Os tipos de violências e relatos apresentados na roda foram diversos, em sua maioria com o embasamento da desigualdade salarial. Resolver a diferença salarial é fundamental para emancipação econômica da mulher do campo e urbana. No Brasil, as mulheres ganham 20,5% a menos que os homens. O machismo é estrutural e dentro desse cenário econômico, os homens têm, além da força física, o poder aquisitivo e financeiro para dominar as mulheres, tratando-as como posse e objeto. Foi notável observar que a maioria das mulheres afirmou o pedido de união entre elas.

Uma das organizadoras da roda, a professora do curso de Psicologia da Universidade Federal do Estado de Mato Grosso (UFMT), Mirian Toshiko Sewo, chamou a atenção para a urgência de uma intervenção pública para combater a violência contra a mulher.

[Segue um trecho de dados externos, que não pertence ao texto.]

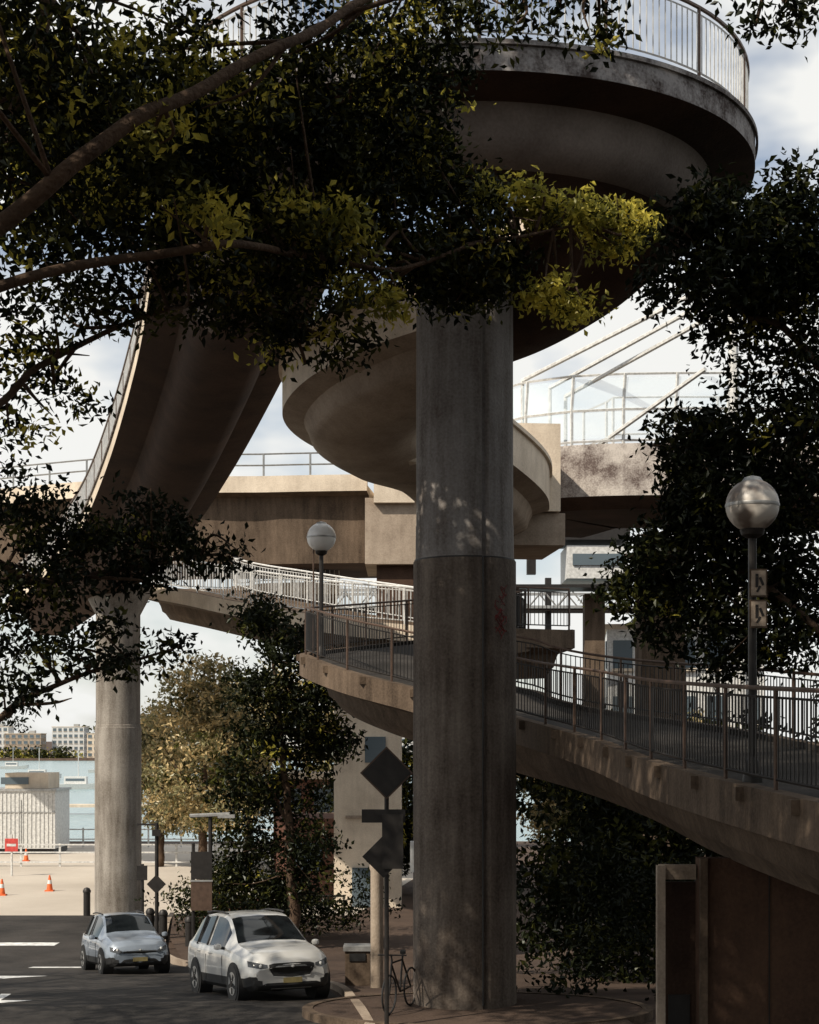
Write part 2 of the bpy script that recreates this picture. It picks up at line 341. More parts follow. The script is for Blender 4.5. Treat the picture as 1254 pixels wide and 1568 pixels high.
mb.box((a[0]-1.0,72,11.7),(7.5,2,.14),M_steelD); mb.box((a[0]+1.3,71.45,12.9),(2.2,.06,.5),M_win); mb.box((a[0]+1.3,73,5),(.9,.9,13),M_conc)
mb.build('station_canopy')
# abutment wall under the ramp
mb=MB()
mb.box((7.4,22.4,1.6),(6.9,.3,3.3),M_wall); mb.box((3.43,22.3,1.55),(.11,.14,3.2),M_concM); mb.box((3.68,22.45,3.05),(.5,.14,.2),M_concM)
mb.box((3.72,22.6,1.4),(.5,.1,3.0),M_concD); mb.box((4.0,22.22,1.6),(.1,.1,3.3),M_conc)
for k in range(5): mb.box((4.9+k*1.2,22.24,1.6),(.012,.02,3.3),M_joint)
mb.box((3.72,22.53,1.1),(.3,.02,.5),M_joint)
mb.build('abutment_wall')
# ------------------------------------------------------------ cars
def car(name,L,W,H,paint,loc,rz,pitch,suv=True):
    h=W/2
    st=[(0,.74,.34,.60,.66,.60),(.06,.84,.26,.68,.80,.72),(.22,.93,.22,.78,.93,.80),(.6,.98,.22,.86,1.01,.82),(1.0,1,.22,.93,1.07,.82),(1.22,1,.22,.96,1.10,.82),
        (1.6,1,.22,.99,1.36,.74),(2.0,1,.22,1.0,1.60,.68),(2.3,1,.22,1.01,1.655,.67),(3.0,1,.22,1.03,1.68,.67),(3.7,.99,.22,1.06,1.64,.66),(4.0,.98,.24,1.07,1.58,.65),(4.3,.95,.28,1.05,1.25,.66),(4.5,.88,.34,.95,1.02,.64),(4.55,.8,.4,.85,.9,.6)]
    if not suv: st=[(y*.95 if y>.9 else y,w,zb,bl*.98,zt,wt) for y,w,zb,bl,zt,wt in st]
    sy=L/4.55; sz=H/1.68
    A=np.array(st); ys=[]
    for i in range(len(st)-1):
        for k in range(4): ys.append(A[i,0]+(A[i+1,0]-A[i,0])*k/4)
    ys.append(A[-1,0]); P=[[np.interp(y,A[:,0],A[:,c]) for c in range(1,6)] for y in ys]
    P=np.array(P)
    for _ in range(2): P[1:-1]=P[:-2]*.2+P[1:-1]*.6+P[2:]*.2
    mb=MB(); vs=[];rows=[]
    for y,(w,zb,bl,zt,wt) in zip(ys,P):
        w*=h; wt*=h
        pts=[(0,zb),(w*.86,zb),(w*.97,zb+.08),(w*1.0,zb+.25),(w*1.005,(zb+bl)/2+.03),(w*.99,bl-.12),(w*.955,bl),(w*.955+(wt-w*.955)*.06,bl+.02),(wt+ (w*.93-wt)*.08,zt-.07 if zt-bl>.2 else bl+(zt-bl)*.5),(wt*.93,zt-.02),(wt*.6,zt+.012),(0,zt+.025)]
        rows.append(pts)
    n=len(rows[0]); nn=2*n-2
    for y,pts in zip(ys,rows):
        full=pts+[(-x,z) for x,z in pts[-2:0:-1]]
        for x,z in full:
            yo=y+ (abs(x)/h)**2.2*.22*max(0,1-y/.8)
            vs.append((x,yo*sy,z*sz))
    def fmat(y,j):
        jj=j if j<n-1 else nn-1-j
        if jj==7 and 1.62<y<3.95:
            return paint if 2.72<y<2.80 else M_glass
        if jj>=9 and 1.24<y<2.02: return M_glass
        if jj==8 and 1.30<y<1.9: return paint
        if jj>=9 and 4.02<y<4.28: return M_glass
        if jj<=2: return M_black
        return paint
    for i in range(len(ys)-1):
        ym=(ys[i]+ys[i+1])/2
        for j in range(nn):
            mb.f.append([i*nn+j,i*nn+(j+1)%nn,(i+1)*nn+(j+1)%nn,(i+1)*nn+j][::-1]); mb.m.append(mb.mi(fmat(ym,j)))
    mb.v+=vs
    mb.f.append([j for j in range(nn)]); mb.m.append(mb.mi(paint)); mb.f.append([(len(ys)-1)*nn+j for j in range(nn)][::-1]); mb.m.append(mb.mi(paint))
    bvh=BVHTree.FromPolygons([Vector(v) for v in mb.v],mb.f)
    rw=.35*sz
    for yw in(.88*sy,3.55*sy):
        for sx in(-1,1):
            xo=sx*(h*.985)
            def cyl(r,xa,xb,mat,n=24):
                pts=[(x,yw+r*math.cos(2*math.pi*k/n),rw+r*math.sin(2*math.pi*k/n)) for x in(xa,xb) for k in range(n)]
                mb.add(pts,[(k,(k+1)%n,n+(k+1)%n,n+k) for k in range(n)]+[tuple(range(n)),tuple(range(n,2*n))],mat)
            cyl(rw+.06,xo-sx*.25,xo+sx*.022,M_black); cyl(rw,xo-sx*.2,xo+sx*.035,M_black); cyl(rw*.64,xo,xo+sx*.042,M_galv)
            cyl(rw*.17,xo,xo+sx*.06,M_steelD,10)
            for k in range(5):
                a=k*2*math.pi/5+.3; mb.box((xo+sx*.045,yw+rw*.4*math.cos(a+.63),rw+rw*.4*math.sin(a+.63)),(.012,rw*.2,rw*.34),M_black,R=Matrix.Rotation(a+.63-math.pi/2,3,'X'))
    def yf(x,z):
        hit=bvh.ray_cast(Vector((x,-2,z*sz)),Vector((0,1,0)))
        return hit[0].y if hit[0] is not None else .35
    ws=W/1.84
    def patch(pl,mat,push=.02,nx=12):
        """pl: list of (x, zlow, zhigh) across the nose"""
        vs=[];fs=[];xs=[p[0] for p in pl]
        for k in range(nx+1):
            x=xs[0]+(xs[-1]-xs[0])*k/nx; zl=np.interp(x,xs,[p[1] for p in pl]); zh=np.interp(x,xs,[p[2] for p in pl])
            for q in range(4):
                z=zl+(zh-zl)*q/3; vs.append((x*ws,yf(x*ws,z)-push,z*sz))
            vs+=[(x*ws,yf(x*ws,zh)+.08,zh*sz),(x*ws,yf(x*ws,zl)+.08,zl*sz)]
        for k in range(nx):
            for q in range(6): fs.append((6*k+q,6*k+(q+1)%6,6*k+6+(q+1)%6,6*k+6+q))
        fs+=[tuple(range(6)),tuple(6*nx+q for q in range(6))]
        mb.add(vs,fs,mat)
    if suv:
        patch([(-.45,.64,.72),(-.36,.50,.745),(0,.47,.75),(.36,.50,.745),(.45,.64,.72)],M_black,.012,20)
        for zz in (.55,.60,.65,.70): patch([(-.38,zz,zz+.012),(.38,zz,zz+.012)],M_steelD,.022,12)
        patch([(-.46,.64,.665),(-.37,.485,.505),(0,.45,.472),(.37,.485,.505),(.46,.64,.665)],M_galv,.02,20)
        patch([(-.70,.25,.30),(-.5,.235,.375),(0,.235,.38),(.5,.235,.375),(.70,.25,.30)],M_black,.012,20)
        patch([(-.4,.25,.27),(.4,.25,.27)],M_galv,.02,12)
    else:
        patch([(-.46,.60,.655),(0,.575,.66),(.46,.60,.655)],M_black,.012,16)
        patch([(-.46,.635,.65),(0,.625,.64),(.46,.635,.65)],M_galv,.02,16)
        patch([(-.55,.25,.32),(-.42,.24,.43),(0,.24,.44),(.42,.24,.43),(.55,.25,.32)],M_black,.012,20)
    for sx in(-1,1):
        q=[(.48,.665,.72),(.62,.65,.755),(.80,.69,.80)] if suv else [(.48,.61,.66),(.60,.60,.72),(.78,.66,.79)]
        q=[(sx*a,b2,c) for a,b2,c in q]; q=q if sx>0 else q[::-1]
        patch(q,M_lens,.012,10)
        q2=[(sx*a,b2,c) for a,b2,c in ([(.58,.34,.42),(.68,.33,.44),(.74,.35,.42)])]; q2=q2 if sx>0 else q2[::-1]; patch(q2,M_black,.012,6)
        mb.lathe((sx*.60*ws,yf(.60*ws,.695)-.004,.70*sz),[(.005,-.035),(.028,-.025),(.034,0),(.028,.025),(.005,.035)],M_white,12)
        mb.lathe((sx*(h+.10),1.55*sy,1.04*sz),[(.03,-.06),(.07,-.045),(.08,0),(.07,.045),(.03,.06)],paint,12)
        mb.tube([(sx*(h-.05),1.58*sy,1.0*sz),(sx*(h+.08),1.56*sy,1.02*sz)],.03,M_black,6)
        mb.tube([(sx*.64*h,y*sy,z*sz) for y,z in((2.2,1.66),(2.6,1.69),(3.2,1.70),(3.7,1.67))],.018,M_steelD,5)
        for yp in(2.76,3.5): mb.tube([(sx*.955*h,yp*sy,1.03*sz),(sx*.69*h,yp*sy,1.61*sz)],.03,M_black,5)
        mb.tube([(sx*(h*.945),y*sy,z*sz) for y,z in((1.5,.995),(2.2,1.02),(3.0,1.04),(3.8,1.075))],.012,M_galv,4)
        mb.box((sx*h*.995,2.45*sy,.88*sz),(.03,.18,.025),paint); mb.box((sx*h*.995,3.3*sy,.9*sz),(.03,.18,.025),paint)
        for yd in (1.62,2.76,3.55): mb.tube([(sx*h*1.004,yd*sy,z*sz) for z in (.34,.6,.86)],.005,M_joint,4)
    mb.box((0,yf(0,.42)-.025,.42*sz),(.37,.016,.10),M_yel)
    mb.lathe((0,yf(0,.68)-.03,.68*sz),[(.005,-.03),(.04,-.01),(.04,.01),(.005,.03)],M_galv,14)
    mb.tube([(-.5,1.27*sy,1.115*sz),(.1,1.30*sy,1.13*sz)],.012,M_black,4)
    mb.tube([(0.05,1.27*sy,1.115*sz),(.6,1.30*sy,1.13*sz)],.012,M_black,4)
    o=mb.build(name,28); o.location=loc; o.rotation_euler=(math.radians(pitch),0,math.radians(rz)); return o
car('parked_suv',4.55,1.84,1.68,M_cw,(-2.2,31.0,zg(31)),23,-4.6)
car('hatchback_car',3.95,1.70,1.50,M_cb,(-6.75,41.0,zg(41)+.02),22,-4.6,False)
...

“É importante frisar que é urgente que o estado de Mato Grosso coloque no centro de sua atenção essa realidade de violência contra as mulheres, que mobilize os diversos setores, públicos e privados, chamando para a realização de atividades concretas de educação nas escolas, nas igrejas, nos projetos sociais e demais grupos comunitários e que destine recurso significativo para fomentar projetos que tenham como mote uma vida mais digna para as mulheres de Mato Grosso”, declarou.

A roda de conversa foi encerrada com gritos em prol do feminismo e sua força e com uma ciranda embalada por uma música que traz a união feminina e diz assim: “Companheira me ajude, eu não posso andar só. Eu sozinha ando bem, mas com você ando melhor!”.

Manifestação Pública – A integrante do Coletivo de Mulheres Camponesas e Urbanas de Mato Grosso, Gloria Maria Munoz, convidou as participantes da roda de diálogo para uma manifestação pacifica contra a violência sexual, que acontece no dia 8 de todo mês, às 16h, na praça Rachid Jaudy, em Cuiabá. “Nossa luta é para que mulheres não passem mais por situação de violência. Para que a violência sexual não seja desculpada, não seja mais tolerada”, frisou.